Attorney Jeff Anderson
Attorney for the victims, Jeff Anderson, said the settlement was reached with the diocese and the victims, and added it includes accountability measures. In this photo, attorney Jeff Anderson walks by a projection of photographs of priests at a news conference where thousands of documents on victims of sexual abuse by Roman Catholic clergy from the Chicago Archdiocese were released in Illinois, Jan. 21, 2014. REUTERS/Jim Young

The Archdiocese of St. Paul and Minneapolis agreed to a $210 million settlement with 450 victims of clergy sexual abuse as part of its bankruptcy reorganization, an attorney for the victims’ said Thursday.

The settlement, if approved by a federal judge overseeing the case, will be the second largest payout in the history of the Catholic Church’s priest sex abuse scandal. The total payout comes to $210,290, 724, of which about $40 million will be paid by the diocese and the rest by its insurers, officials of the church said.

The largest payout of any kind was in 2007 when the Los Angeles Archdiocese made a settlement of $660 million with 508 victims.

Attorney for the victims, Jeff Anderson, said the settlement was reached with the diocese and the victims, and added it includes accountability measures. Anderson also said the amount for each victim was yet to be decided. However, he did not elaborate the process that went into determining how much money each victim would get, Time reported.
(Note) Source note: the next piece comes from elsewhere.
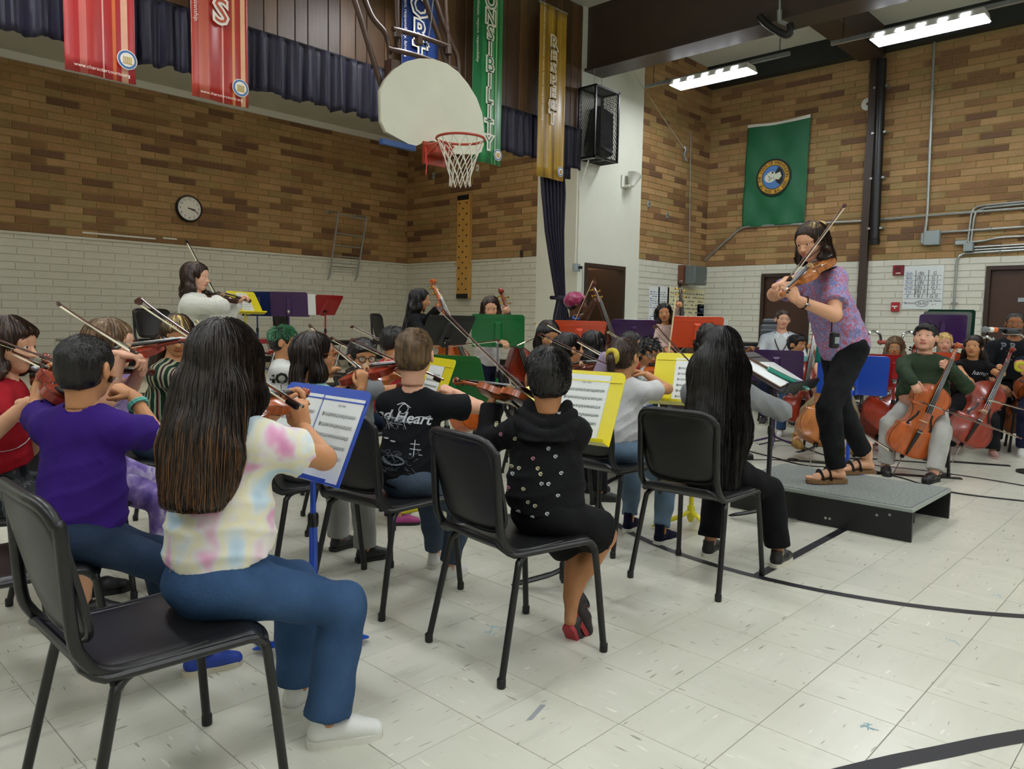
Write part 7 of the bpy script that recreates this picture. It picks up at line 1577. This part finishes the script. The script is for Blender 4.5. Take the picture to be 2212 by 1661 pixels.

“I recognize that the abuse stole so much from you — your childhood, your innocence, your safety, your ability to trust, and in many cases your faith," Archbishop Bernard Hebda said, while announcing the settlement. “Relationships with family and friends, relationships in your parishes and communities were harmed, lives were forever changed. The church let you down. I am very sorry.”

Several victims expressed relief over the settlement and talked about the trauma of the abuse.

“There have been so many times that what was done to me has interfered with the joy of being a mother,” said Marie Mielke, a sexual abuse survivor who was abused by a priest when she was 12 years old, USA Today reported.

“This has been a long day coming,” said Jim Keenan, a victim who was also the former chairman of the Creditors Committee in the Archdiocese of St. Paul and Minneapolis bankruptcy case. “It’s a triumph. I realize that the work is not yet done. There’s lots of work around the world to be done.”

Anderson said 91 clergy members accused of sexual abuses were listed and exposed. He added several top archdiocese officials’ roles were revealed in the covering up of the abuse, among them former Archbishop John Nienstedt and former vicar general Kevin McDonough.

The decision for the settlement came after the Minnesota Legislature opened a three-year window in 2013 in the statute of limitations for sexually abused people to come forward and sue for damages. This led to many cases being filed and ultimately the archdiocese filing for bankruptcy in 2015.

The archdiocese argued their net worth was $45 million, while the victims’ attorneys claimed it was over $1 billion if the assets such as 187 Roman Catholic parishes, schools, cemeteries, etc. were taken into consideration.

But, last month a federal appeals court confirmed a 2016 decision by the United States Bankruptcy Judge Robert Kressel that said the parishes and such assets of archdiocese cannot be tapped for the bankruptcy case.